§ The exercise:
Leave the pictures out. Retype exactly the lines below from the one containing "Write a Blender" through the one containing "from mathutils import Matrix, Vector", and no others.

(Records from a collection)
::::::::

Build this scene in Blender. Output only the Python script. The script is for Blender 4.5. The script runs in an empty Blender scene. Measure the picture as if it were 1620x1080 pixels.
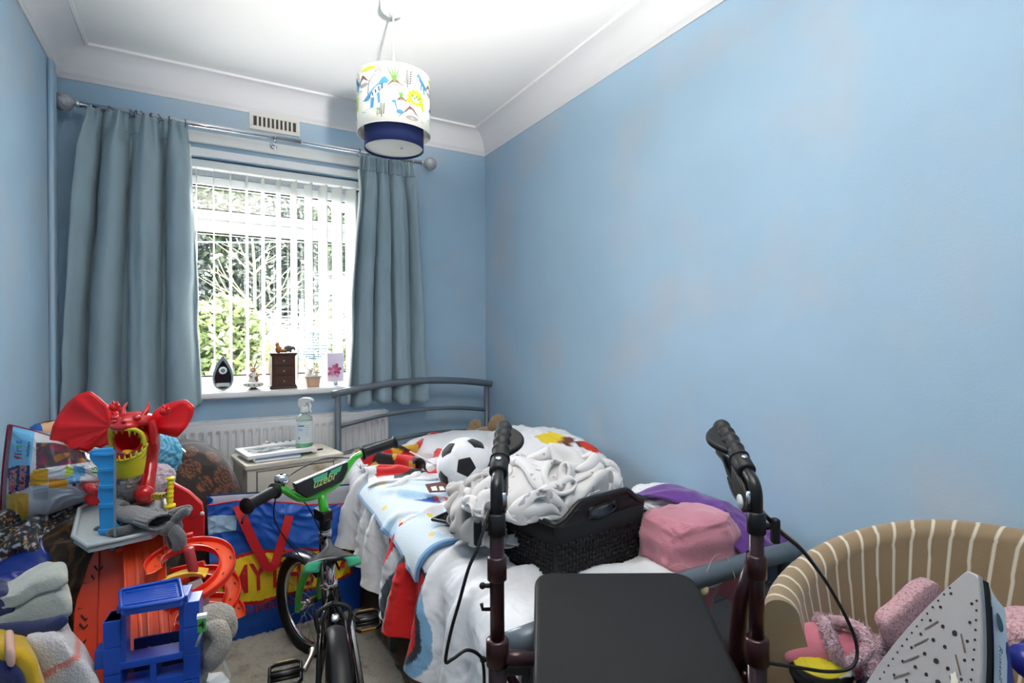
import bpy, bmesh, math, random
from mathutils import Vector, Matrix, Quaternion, noise
random.seed(7)
S = bpy.context.scene
COL = S.collection
PI = math.pi
V = Vector

# ---------------------------------------------------------------- camera
F_PX, CX, CY = 851.0, 810.0, 540.0
YAW, PITCH, ROLL = math.radians(30.13), math.radians(-0.13), math.radians(0.35)
CAM = V((0.0, 0.0, 1.18))
fw = V((math.sin(YAW) * math.cos(PITCH), math.cos(YAW) * math.cos(PITCH), math.sin(PITCH)))
r0 = V((math.cos(YAW), -math.sin(YAW), 0))
u0 = r0.cross(fw)
rt = r0 * math.cos(ROLL) - u0 * math.sin(ROLL)
up = rt.cross(fw)
cam_d = bpy.data.cameras.new('camera')
cam_d.sensor_width = 36.0
cam_d.lens = 36.0 * F_PX / 1620.0
cam_d.clip_start = 0.02
cam = bpy.data.objects.new('camera', cam_d)
cam.matrix_world = Matrix(((rt.x, up.x, -fw.x, CAM.x), (rt.y, up.y, -fw.y, CAM.y), (rt.z, up.z, -fw.z, CAM.z), (0, 0, 0, 1)))
COL.objects.link(cam)
S.camera = cam


def at(u, v, d):
    """room point seen at (u, v), d metres in front of the lens plane"""
    return CAM + fw * d + rt * ((u - CX) / F_PX * d) - up * ((v - CY) / F_PX * d)


def ray(u, v):
    return at(u, v, 1.0) - CAM


def on_z(u, v, z):
    r = ray(u, v)
    return CAM + r * ((z - CAM.z) / r.z)


def on_y(u, v, y):
    r = ray(u, v)
    return CAM + r * (y / r.y)


def on_x(u, v, x):
    r = ray(u, v)
    return CAM + r * (x / r.x)


# ---------------------------------------------------------------- colour management, sky and lights
S.view_settings.view_transform = 'Standard'
S.view_settings.look = 'None'
S.view_settings.gamma = 1.0
S.view_settings.use_curve_mapping = False
S.view_settings.exposure = 0.28

world = bpy.data.worlds.new('world')
S.world = world
world.use_nodes = True
wn, wl = world.node_tree.nodes, world.node_tree.links
wn.clear()
w_out = wn.new('ShaderNodeOutputWorld')
w_bg = wn.new('ShaderNodeBackground')
w_bg.inputs['Color'].default_value = (0.93, 0.96, 1.0, 1)      # even white overcast sky
w_bg.inputs['Strength'].default_value = 38.0
wl.new(w_bg.outputs[0], w_out.inputs[0])

sun_d = bpy.data.lights.new('sun', 'SUN')
sun_d.energy = 18.0
sun_d.angle = math.radians(12)
sun_d.color = (1.0, 0.95, 0.86)
sun = bpy.data.objects.new('sun', sun_d)
sun.rotation_euler = (math.radians(48), 0, math.radians(-35))   # from behind the house, onto the garden
COL.objects.link(sun)


def area(name, loc, target, sx, sy, power, color):
    d = bpy.data.lights.new(name, 'AREA')
    d.shape = 'RECTANGLE'
    d.size, d.size_y = sx, sy
    d.energy, d.color = power, color
    o = bpy.data.objects.new(name, d)
    o.location = loc
    o.rotation_euler = (V(target) - V(loc)).to_track_quat('-Z', 'Y').to_euler()
    COL.objects.link(o)
    return o


portal = area('window_portal', (0.2875, 3.24, 1.49), (0.2875, 1.0, 1.49), 1.11, 1.17, 1, (1, 1, 1))
portal.data.cycles.is_portal = True          # guides the sky's light through the window opening
# the photographer's flash, turned up at the ceiling
fl_d = bpy.data.lights.new('bounce_flash', 'SPOT')
fl_d.energy = 620
fl_d.spot_size = math.radians(78)
fl_d.spot_blend = 0.85
fl_d.shadow_soft_size = 0.06
fl_d.color = (1.0, 0.945, 0.875)
fl = bpy.data.objects.new('bounce_flash', fl_d)
fl.location = (0.30, -0.20, 1.50)
fl.rotation_euler = (V((0.43, 0.67, 2.45)) - V(fl.location)).to_track_quat('-Z', 'Y').to_euler()
COL.objects.link(fl)

# ---------------------------------------------------------------- materials
def lin(c):
    def f(x):
        x = x / 255.0
        return x / 12.92 if x <= 0.04045 else ((x + 0.055) / 1.055) ** 2.4
    return (f(c[0]), f(c[1]), f(c[2]), 1.0)


MATS = {}


def M(name, c, rough=0.55, metal=0.0, bump=0.0, bscale=60.0, var=0.0, vscale=6.0, sheen=0.0, trans=0.0,
      coat=0.0, ior=1.45, vcol=False, alpha=1.0, c2=None, mask=None, stretch=None, aniso=False, sub=0.0, det=3.0, coord='Object'):
    if name in MATS:
        return MATS[name]
    m = bpy.data.materials.new(name)
    m.use_nodes = True
    N, L = m.node_tree.nodes, m.node_tree.links
    b = N['Principled BSDF']
    b.inputs['Roughness'].default_value = rough
    b.inputs['Metallic'].default_value = metal
    b.inputs['IOR'].default_value = ior
    b.inputs['Transmission Weight'].default_value = trans
    b.inputs['Coat Weight'].default_value = coat
    b.inputs['Coat Roughness'].default_value = 0.1
    b.inputs['Sheen Weight'].default_value = sheen
    b.inputs['Alpha'].default_value = alpha
    if sub:
        b.inputs['Subsurface Weight'].default_value = sub
        b.inputs['Subsurface Scale'].default_value = 0.01
    tc = N.new('ShaderNodeTexCoord')
    vec = tc.outputs[coord]
    if stretch:
        mp = N.new('ShaderNodeMapping')
        mp.inputs['Scale'].default_value = stretch
        L.new(vec, mp.inputs['Vector'])
        vec = mp.outputs[0]
    col = None
    if vcol:
        a = N.new('ShaderNodeAttribute')
        a.attribute_name = 'Col'
        col = a.outputs['Color']
    else:
        r = N.new('ShaderNodeRGB')
        r.outputs[0].default_value = lin(c)
        col = r.outputs[0]
    if c2 is not None:
        # second colour laid in by a mask of noise or voronoi
        kind, sc, lo, hi = mask
        if kind == 'noise':
            t = N.new('ShaderNodeTexNoise')
            t.inputs['Scale'].default_value = sc
            t.inputs['Detail'].default_value = det
            fac = t.outputs['Fac']
        elif kind == 'voronoi':
            t = N.new('ShaderNodeTexVoronoi')
            t.inputs['Scale'].default_value = sc
            fac = t.outputs['Distance']
        elif kind == 'edge':
            t = N.new('ShaderNodeTexVoronoi')
            t.feature = 'DISTANCE_TO_EDGE'
            t.inputs['Scale'].default_value = sc
            fac = t.outputs['Distance']
        else:
            t = N.new('ShaderNodeTexWave')
            t.inputs['Scale'].default_value = sc
            t.inputs['Distortion'].default_value = 38.0
            fac = t.outputs['Fac']
        L.new(vec, t.inputs['Vector'])
        mr = N.new('ShaderNodeMapRange')
        mr.inputs['From Min'].default_value = lo
        mr.inputs['From Max'].default_value = hi
        L.new(fac, mr.inputs['Value'])
        mx = N.new('ShaderNodeMix')
        mx.data_type = 'RGBA'
        L.new(mr.outputs[0], mx.inputs['Factor'])
        L.new(col, mx.inputs['A'])
        mx.inputs['B'].default_value = lin(c2)
        col = mx.outputs['Result']
    if var > 0:
        t = N.new('ShaderNodeTexNoise')
        t.inputs['Scale'].default_value = vscale
        t.inputs['Detail'].default_value = 4.0
        L.new(vec, t.inputs['Vector'])
        mr = N.new('ShaderNodeMapRange')
        mr.inputs['From Min'].default_value = 0.3
        mr.inputs['From Max'].default_value = 0.7
        mr.inputs['To Min'].default_value = 1 - var
        mr.inputs['To Max'].default_value = 1 + var
        L.new(t.outputs['Fac'], mr.inputs['Value'])
        vm = N.new('ShaderNodeVectorMath')
        vm.operation = 'SCALE'
        L.new(col, vm.inputs[0])
        L.new(mr.outputs[0], vm.inputs['Scale'])
        col = vm.outputs[0]
    L.new(col, b.inputs['Base Color'])
    if bump > 0:
        t = N.new('ShaderNodeTexNoise')
        t.inputs['Scale'].default_value = bscale
        t.inputs['Detail'].default_value = 4.0
        L.new(vec, t.inputs['Vector'])
        bp = N.new('ShaderNodeBump')
        bp.inputs['Strength'].default_value = bump
        bp.inputs['Distance'].default_value = 0.01
        L.new(t.outputs['Fac'], bp.inputs['Height'])
        L.new(bp.outputs[0], b.inputs['Normal'])
    m['b'] = 1
    MATS[name] = m
    return m


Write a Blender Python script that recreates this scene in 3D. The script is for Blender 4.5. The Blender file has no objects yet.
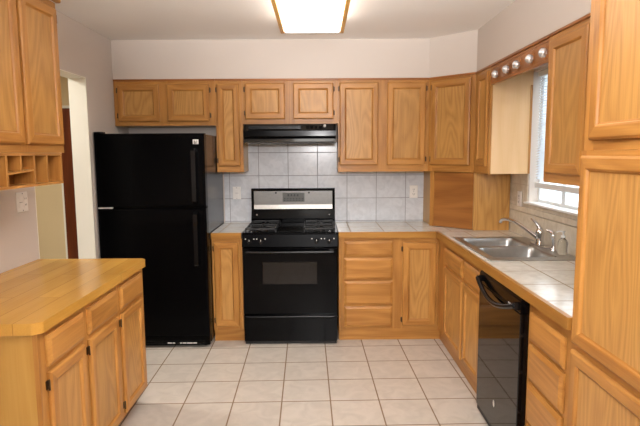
import bpy, math, random
from mathutils import Matrix, Vector

# ------------------------------------------------------------------ camera
scn = bpy.context.scene
COL = scn.collection
R = math.radians
F_PX, PITCH, YAW, ROLL, CAM_H = 514.87, 6.549, 0.24, -0.348, 1.542
cd = bpy.data.cameras.new('camera')
cd.sensor_fit = 'HORIZONTAL'
cd.sensor_width = 36.0
cd.lens = F_PX / 640.0 * 36.0
cd.clip_start = 0.05
cam = bpy.data.objects.new('camera', cd)
COL.objects.link(cam)
cam.matrix_world = (Matrix.Translation((0, 0, CAM_H)) @ Matrix.Rotation(R(-YAW), 4, 'Z')
                    @ Matrix.Rotation(R(90 - PITCH), 4, 'X') @ Matrix.Rotation(R(ROLL), 4, 'Z'))
scn.camera = cam

# ------------------------------------------------------------------ world, lights, exposure
w = bpy.data.worlds.new('sky')
scn.world = w
w.use_nodes = True
bg = w.node_tree.nodes['Background']
bg.inputs[0].default_value = (0.86, 0.94, 1.0, 1)
bg.inputs[1].default_value = 7.5
scn.view_settings.view_transform = 'Standard'
scn.view_settings.look = 'None'
scn.view_settings.gamma = 1.0
scn.view_settings.use_curve_mapping = False
scn.view_settings.exposure = -0.60
LAMP_STRENGTH = 8.5          # ceiling fixture diffuser


def area_lamp(name, loc, rot, sx, sy, power, col):
    l = bpy.data.lights.new(name, 'AREA')
    l.shape = 'RECTANGLE'
    l.size, l.size_y, l.energy, l.color = sx, sy, power, col
    o = bpy.data.objects.new(name, l)
    COL.objects.link(o)
    o.location = loc
    o.rotation_euler = rot
    return o


# added unseen fill behind the camera, bounced camera flash, added unseen fill for the next room
area_lamp('rear_fill_lamp', (0.0, -1.9, 2.30), (R(66), 0, 0), 1.8, 0.7, 92, (1.0, 0.97, 0.97))
area_lamp('camera_flash', (0.05, -0.10, 1.80), (R(72), 0, 0), 0.25, 0.16, 14, (1.0, 0.98, 0.98)).data.spread = R(66)
area_lamp('bounced_flash', (0.05, 0.3, 1.75), (R(135), 0, 0), 0.3, 0.2, 135, (1.0, 0.98, 0.98)).data.spread = R(88)
area_lamp('hall_fill_lamp', (-2.6, 3.6, 2.40), (0, 0, 0), 0.5, 0.5, 52, (1.0, 0.97, 0.90))

# ------------------------------------------------------------------ key dimensions (metres)
XL, XRW, YB, ZC = -1.72, 1.568, 4.765, 2.497
YU, XRU, ZT = 4.445, 1.256, 2.175         # upper face frames (back run, right run), their tops
YBF, XBF = 4.12, 0.985                    # base face frames
CT, CB = 0.914, 0.866                     # worktop top and underside
random.seed(4)


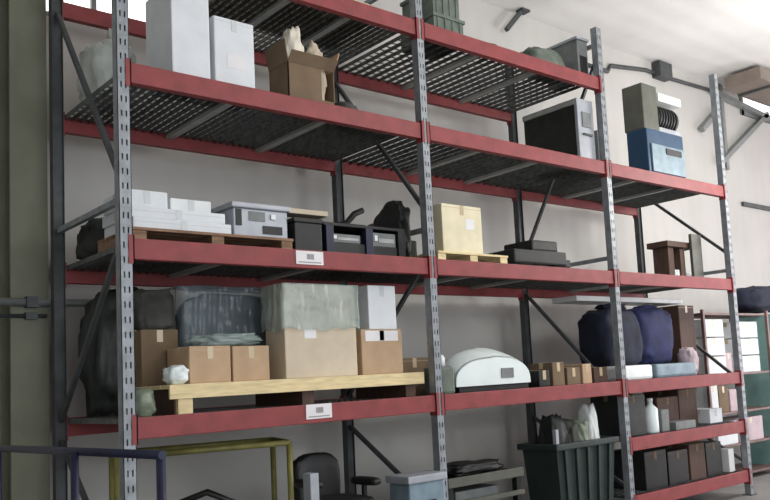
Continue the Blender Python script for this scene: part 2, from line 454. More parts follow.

::::::::

§ Written solution:
Write a Blender Python script that recreates this scene in 3D. The script is for Blender 4.5. The Blender file has no objects yet.
import bpy, math, random
from mathutils import Matrix, Vector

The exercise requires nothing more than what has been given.